Harvested by her long-time editor Nicholas Pearson and published a year after her death last year, the range is 2007-2017. The book is divided into sections – essays, film reviews (from her time at The Spectator), Reith Lectures and an enticingly named collection called The Moon Was a Tender Crescent. Although journalism they read as literature, with the writer in an artist’s resonance with her subject; whether another writer, the past or the act of writing itself. Ink is a generative fluid. 

Not academic, yet academically impeccable, she often defies the litocracy of the creative writing industry. In terms of “showing, and not telling” she demonstrates what needs showing, and what telling, and how these styles of writing form the aesthetic balance of a book, much like cold and warm colours do in painting or tapestry. 

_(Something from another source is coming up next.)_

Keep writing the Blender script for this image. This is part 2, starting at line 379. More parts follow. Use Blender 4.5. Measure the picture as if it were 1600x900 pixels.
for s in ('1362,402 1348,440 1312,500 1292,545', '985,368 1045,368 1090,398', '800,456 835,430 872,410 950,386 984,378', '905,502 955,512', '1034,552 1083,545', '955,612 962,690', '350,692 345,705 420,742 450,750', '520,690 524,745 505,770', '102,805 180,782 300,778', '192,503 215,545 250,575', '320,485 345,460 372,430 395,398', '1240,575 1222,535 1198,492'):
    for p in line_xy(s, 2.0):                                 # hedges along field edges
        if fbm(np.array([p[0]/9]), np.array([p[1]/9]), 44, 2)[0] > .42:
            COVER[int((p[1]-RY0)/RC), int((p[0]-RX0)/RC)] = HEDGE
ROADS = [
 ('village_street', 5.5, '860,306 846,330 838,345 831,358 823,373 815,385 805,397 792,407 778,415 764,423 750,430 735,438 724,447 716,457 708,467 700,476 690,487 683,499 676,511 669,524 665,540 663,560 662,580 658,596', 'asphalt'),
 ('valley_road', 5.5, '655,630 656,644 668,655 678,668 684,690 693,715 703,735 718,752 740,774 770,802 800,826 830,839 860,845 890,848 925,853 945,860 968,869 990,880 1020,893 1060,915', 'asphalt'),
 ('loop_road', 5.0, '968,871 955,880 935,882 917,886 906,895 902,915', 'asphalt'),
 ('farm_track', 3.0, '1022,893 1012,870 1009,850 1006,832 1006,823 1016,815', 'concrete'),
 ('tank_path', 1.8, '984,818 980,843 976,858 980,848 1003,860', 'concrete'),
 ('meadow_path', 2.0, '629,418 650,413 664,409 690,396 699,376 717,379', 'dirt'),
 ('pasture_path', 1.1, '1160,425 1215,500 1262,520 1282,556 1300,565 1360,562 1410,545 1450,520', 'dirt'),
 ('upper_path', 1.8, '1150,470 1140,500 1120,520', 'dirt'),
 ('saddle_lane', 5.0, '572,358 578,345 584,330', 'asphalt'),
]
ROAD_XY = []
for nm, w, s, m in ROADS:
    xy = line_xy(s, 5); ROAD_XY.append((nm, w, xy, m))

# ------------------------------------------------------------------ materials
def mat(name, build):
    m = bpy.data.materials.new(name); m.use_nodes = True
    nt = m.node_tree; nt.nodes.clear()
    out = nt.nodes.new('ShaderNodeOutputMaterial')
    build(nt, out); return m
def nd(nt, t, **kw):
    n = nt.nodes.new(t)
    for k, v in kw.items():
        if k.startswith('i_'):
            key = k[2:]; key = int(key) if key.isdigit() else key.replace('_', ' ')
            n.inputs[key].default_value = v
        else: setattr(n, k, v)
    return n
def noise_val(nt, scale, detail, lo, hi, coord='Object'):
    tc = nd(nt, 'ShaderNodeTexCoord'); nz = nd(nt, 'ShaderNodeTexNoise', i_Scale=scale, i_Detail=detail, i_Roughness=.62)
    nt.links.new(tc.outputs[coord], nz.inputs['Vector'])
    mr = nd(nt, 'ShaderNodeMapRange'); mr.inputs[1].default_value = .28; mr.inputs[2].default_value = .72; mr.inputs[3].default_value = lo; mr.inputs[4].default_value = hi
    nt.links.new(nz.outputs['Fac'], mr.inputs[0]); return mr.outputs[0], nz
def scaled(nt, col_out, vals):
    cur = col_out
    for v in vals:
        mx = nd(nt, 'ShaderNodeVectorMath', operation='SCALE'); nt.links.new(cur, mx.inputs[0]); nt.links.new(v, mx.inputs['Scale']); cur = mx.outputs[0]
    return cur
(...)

Each of her Reith lectures is high calorific brain food and slips down nicely. The lecture on Adaptations is fascinating: “Compared to viewers 30 years ago, we are swift and sophisticated consumers of narrative. We have seen so many stories on the screen, and eaten them so fast with our gaze.” Just 30 years? Hmm.  

One of my own favourite writers was Irish writer John McGahern. To read Mantel’s essay about him is gratifying: “The dead are under the feet of the living... John McGahern is as attentive to their low voices as to the nuances of the shifting light.”

And from the sublime to the ridiculous — Donald Trump in 2016: “He must make good on his promises, for his supporters will soon be hungry; he, the ambulant id, must nurse his own offspring, and feel their teeth.”  I’d love her take on Trump this time around. 

Her illuminative writing – whether through modern wattage or the Tudor candle — takes us into credible and highly enjoyable territory. Although not a historian (as such) history was much of her subject matter and through her art, she made the dead live — most famously through her Thomas Cromwell trilogy, where the son of a blacksmith manages royalty and the establishment du jour with his superior intelligence. In the first of her 2017 Reith Lectures, she quotes St Augustine: “The dead are invisible, they are not absent.” 

History gives us one set of meanings, “but if we want to meet the dead looking alive, we turn to art.”  And: “As soon as we die we enter into fiction. Just ask two different family members to tell you about someone recently gone, and you will see what I mean.”

Another of her major themes is the position of women in society, their power, and the lack of it. Men in history make mistakes; women have mistakes thrust upon them. 

Her long essays on female writers — Jane Austen, Annie Proulx, and Rebecca West — are fascinating. Of the women in her northern working-class family she says: “Our story stops with me.” She writes movingly of her illnesses and subsequent infertility. Also of her time spent in Saudi Arabia. An outsider most definitely, but then she always was, watching and listening from the margins.

In the essay from which the title is drawn she references an episode while researching “Beyond Black,” her brilliant novel about suburban psychics, where a clammy-handed medium elicits some tacky stuff from her imagination and Mantel embarrasses herself. “Two things I learned. One; Beware of effusions. Two: If only I had applied myself I could have been Catherine Cookson.” She can be very funny.  

Hilary Mantel writes her mind and tips its content effortlessly into ours. In reading her you feel she’s got your ear, that she’s telling you this and you alone. Let’s hope there is more of this literary nourishment to be found. Might there be Diaries?